- [EXERCISE]:
Omit all images. Transcribe the rest of the material below exactly.

====

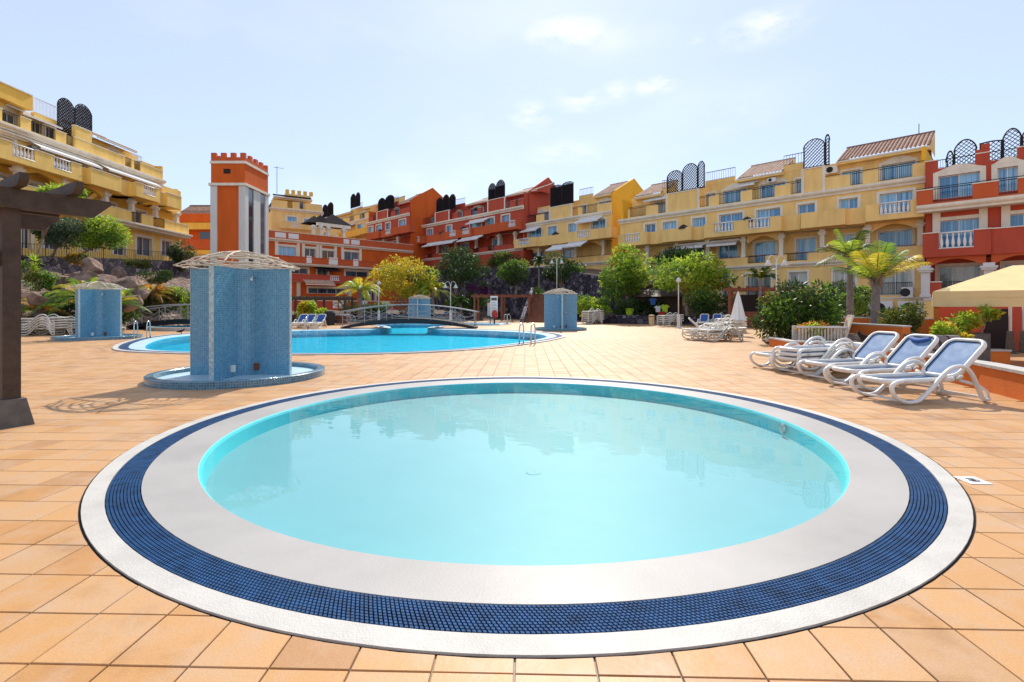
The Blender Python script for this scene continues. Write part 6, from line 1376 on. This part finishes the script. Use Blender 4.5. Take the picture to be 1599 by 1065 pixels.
ob = thing('planter_box', 'low orange planter box in front of the huge bush', 'planter', (9.35, 16.7, 0), R(-10)); mb = MB(); mb.box(0,2.0,0,.22,-.05,.3); mb.box(0,.22,.22,2.2,-.05,.3); mb.build('box', M['sunorange'], ob); mb = MB(); mb.box(-.03,2.03,-.03,.25,.301,.35); mb.box(-.03,.25,.251,2.2,.301,.35); mb.build('coping', M['coping'], ob)
# slatted trough with raised end
tg_ = thing('garden_trough', 'weathered slatted trough with raised end full of dry plants by the bush', 'planter', (9.95, 17.3, .22), R(-12))
for k in range(14): B(.1*k,.1*k+.06,0,.03,.12,.55).build('slat', M['stick'], tg_)
mb = MB(); mb.box(-.04,1.5,-.03,.06,.551,.61); mb.box(-.04,1.5,-.02,.05,.05,.12); mb.box(-.04,1.5,.5,.55,.05,.61); mb.build('frame', M['pillar'], tg_)
for k in range(6): mb = MB(); mb.bar((1.42+k*.012, .04+k*.085, .05), (1.66+k*.012, .04+k*.085, .92), .05, .03); mb.build('end_slat', M['stick'], tg_)
mb = MB(); mb.bar((1.40,-.02,.0), (1.68,-.02,.98), .06, .05); mb.bar((1.48,.54,.0), (1.76,.54,.98), .06, .05); mb.bar((1.68,-.04,.97), (1.76,.56,.97), .06, .06); mb.build('end_frame', M['stick'], tg_)
mb = MB(); leaves(mb, (.6,.28,.5), (.6,.2,.22), 500, .13, 0); leaves(mb, (.55,.15,.45), (.3,.2,.2), 260, .13, 1); mb.build('dry_foliage', [M['leaf_orange'], M['leaf_lime']], tg_)
# dark cat on the parapet
def dog(loc, rz, label):
    root = thing('cat', label, 'cat', loc, rz); me = bpy.data.meshes.new('body'); V = []; E = []; RAD = []
    def add(p, r, prev=None):
        V.append(p); RAD.append(r); i = len(V)-1
        if prev is not None: E.append((prev, i))
        return i
    hip = add((-.22,0,.36), (.085,.095)); belly = add((-.02,0,.35), (.085,.09), hip); chest = add((.17,0,.36), (.095,.115), belly); neck = add((.26,0,.46), (.065,.07), chest); skull = add((.33,0,.55), (.062,.06), neck); muz = add((.385,0,.535), (.034,.032), skull); add((.40,0,.53), (.022,.022), muz)
    t = add((-.32,0,.42), (.025,.025), hip); t2 = add((-.42,0,.46), (.018,.018), t); add((-.52,0,.56), (.014,.014), t2)
    for s in (-1, 1):
        e = add((.31,s*.045,.62), (.022,.016), skull); add((.30,s*.06,.67), (.008,.008), e)
        a = add((.18,s*.075,.25), (.035,.035), chest); b_ = add((.17,s*.075,.13), (.022,.022), a); c = add((.18,s*.075,.03), (.02,.02), b_); add((.215,s*.075,.016), (.02,.016), c)
        a = add((-.20,s*.075,.25), (.045,.045), hip); b_ = add((-.29,s*.075,.14), (.024,.024), a); c = add((-.26,s*.075,.03), (.02,.02), b_); add((-.225,s*.075,.016), (.02,.016), c)
    me.from_pydata(V, E, []); o = link(bpy.data.objects.new('body', me), root); md = o.modifiers.new('skin', 'SKIN'); 
    for i, sv in enumerate(me.skin_vertices[0].data): sv.radius = RAD[i]; sv.use_root = (i == 0)
    md.use_smooth_shade = True; ss = o.modifiers.new('sub', 'SUBSURF'); ss.levels = 1; ss.render_levels = 1
    m, nt, N, L, out = nodes('black_tan_fur'); p = princ(N, L, out, (.02,.015,.015), .8, .2); tc = N.new('ShaderNodeTexCoord'); sp = N.new('ShaderNodeSeparateXYZ'); L.new(tc.outputs['Object'], sp.inputs[0]); r_ = ramp(N, [(.12, (.25,.13,.06)), (.24, (.02,.015,.014))]); L.new(sp.outputs['Z'], r_.inputs[0]); L.new(r_.outputs[0], p.inputs['Base Color']); me.materials.append(m)
    return root
cat_ = dog((9.33, 13.1, .482), R(168), 'dark cat standing on the low orange wall behind the raised loungers'); cat_.scale = (.6, .6, .6)
# pigeon at the pool edge
pb_ = thing('pigeon', 'dark pigeon standing on the far edge of the big pool', 'bird', (*G(283, 522.5).to_2d(), .03), R(20))
mb = MB(); mb.tube([(-.22,0,.13),(-.12,0,.14),(0,0,.15),(.09,0,.19),(.13,0,.25),(.17,0,.27),(.2,0,.265)], [.012,.05,.075,.055,.03,.034,.008], 8, flat=.85); mb.tube([(.02,.03,.1),(.02,.03,0)], .008, 4); mb.tube([(.02,-.03,.1),(.02,-.03,0)], .008, 4); mb.build('body', M['darkroof'], pb_, True)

====

- [RESULT FOR THIS TASK]:
The Blender Python script for this scene continues. Write part 6, from line 1376 on. This part finishes the script. Use Blender 4.5. Take the picture to be 1599 by 1065 pixels.
ob = thing('planter_box', 'low orange planter box in front of the huge bush', 'planter', (9.35, 16.7, 0), R(-10)); mb = MB(); mb.box(0,2.0,0,.22,-.05,.3); mb.box(0,.22,.22,2.2,-.05,.3); mb.build('box', M['sunorange'], ob); mb = MB(); mb.box(-.03,2.03,-.03,.25,.301,.35); mb.box(-.03,.25,.251,2.2,.301,.35); mb.build('coping', M['coping'], ob)
# slatted trough with raised end
tg_ = thing('garden_trough', 'weathered slatted trough with raised end full of dry plants by the bush', 'planter', (9.95, 17.3, .22), R(-12))
for k in range(14): B(.1*k,.1*k+.06,0,.03,.12,.55).build('slat', M['stick'], tg_)
mb = MB(); mb.box(-.04,1.5,-.03,.06,.551,.61); mb.box(-.04,1.5,-.02,.05,.05,.12); mb.box(-.04,1.5,.5,.55,.05,.61); mb.build('frame', M['pillar'], tg_)
for k in range(6): mb = MB(); mb.bar((1.42+k*.012, .04+k*.085, .05), (1.66+k*.012, .04+k*.085, .92), .05, .03); mb.build('end_slat', M['stick'], tg_)
mb = MB(); mb.bar((1.40,-.02,.0), (1.68,-.02,.98), .06, .05); mb.bar((1.48,.54,.0), (1.76,.54,.98), .06, .05); mb.bar((1.68,-.04,.97), (1.76,.56,.97), .06, .06); mb.build('end_frame', M['stick'], tg_)
mb = MB(); leaves(mb, (.6,.28,.5), (.6,.2,.22), 500, .13, 0); leaves(mb, (.55,.15,.45), (.3,.2,.2), 260, .13, 1); mb.build('dry_foliage', [M['leaf_orange'], M['leaf_lime']], tg_)
# dark cat on the parapet
def dog(loc, rz, label):
    root = thing('cat', label, 'cat', loc, rz); me = bpy.data.meshes.new('body'); V = []; E = []; RAD = []
    def add(p, r, prev=None):
        V.append(p); RAD.append(r); i = len(V)-1
        if prev is not None: E.append((prev, i))
        return i
    hip = add((-.22,0,.36), (.085,.095)); belly = add((-.02,0,.35), (.085,.09), hip); chest = add((.17,0,.36), (.095,.115), belly); neck = add((.26,0,.46), (.065,.07), chest); skull = add((.33,0,.55), (.062,.06), neck); muz = add((.385,0,.535), (.034,.032), skull); add((.40,0,.53), (.022,.022), muz)
    t = add((-.32,0,.42), (.025,.025), hip); t2 = add((-.42,0,.46), (.018,.018), t); add((-.52,0,.56), (.014,.014), t2)
    for s in (-1, 1):
        e = add((.31,s*.045,.62), (.022,.016), skull); add((.30,s*.06,.67), (.008,.008), e)
        a = add((.18,s*.075,.25), (.035,.035), chest); b_ = add((.17,s*.075,.13), (.022,.022), a); c = add((.18,s*.075,.03), (.02,.02), b_); add((.215,s*.075,.016), (.02,.016), c)
        a = add((-.20,s*.075,.25), (.045,.045), hip); b_ = add((-.29,s*.075,.14), (.024,.024), a); c = add((-.26,s*.075,.03), (.02,.02), b_); add((-.225,s*.075,.016), (.02,.016), c)
    me.from_pydata(V, E, []); o = link(bpy.data.objects.new('body', me), root); md = o.modifiers.new('skin', 'SKIN'); 
    for i, sv in enumerate(me.skin_vertices[0].data): sv.radius = RAD[i]; sv.use_root = (i == 0)
    md.use_smooth_shade = True; ss = o.modifiers.new('sub', 'SUBSURF'); ss.levels = 1; ss.render_levels = 1
    m, nt, N, L, out = nodes('black_tan_fur'); p = princ(N, L, out, (.02,.015,.015), .8, .2); tc = N.new('ShaderNodeTexCoord'); sp = N.new('ShaderNodeSeparateXYZ'); L.new(tc.outputs['Object'], sp.inputs[0]); r_ = ramp(N, [(.12, (.25,.13,.06)), (.24, (.02,.015,.014))]); L.new(sp.outputs['Z'], r_.inputs[0]); L.new(r_.outputs[0], p.inputs['Base Color']); me.materials.append(m)
    return root
cat_ = dog((9.33, 13.1, .482), R(168), 'dark cat standing on the low orange wall behind the raised loungers'); cat_.scale = (.6, .6, .6)
# pigeon at the pool edge
pb_ = thing('pigeon', 'dark pigeon standing on the far edge of the big pool', 'bird', (*G(283, 522.5).to_2d(), .03), R(20))
mb = MB(); mb.tube([(-.22,0,.13),(-.12,0,.14),(0,0,.15),(.09,0,.19),(.13,0,.25),(.17,0,.27),(.2,0,.265)], [.012,.05,.075,.055,.03,.034,.008], 8, flat=.85); mb.tube([(.02,.03,.1),(.02,.03,0)], .008, 4); mb.tube([(.02,-.03,.1),(.02,-.03,0)], .008, 4); mb.build('body', M['darkroof'], pb_, True)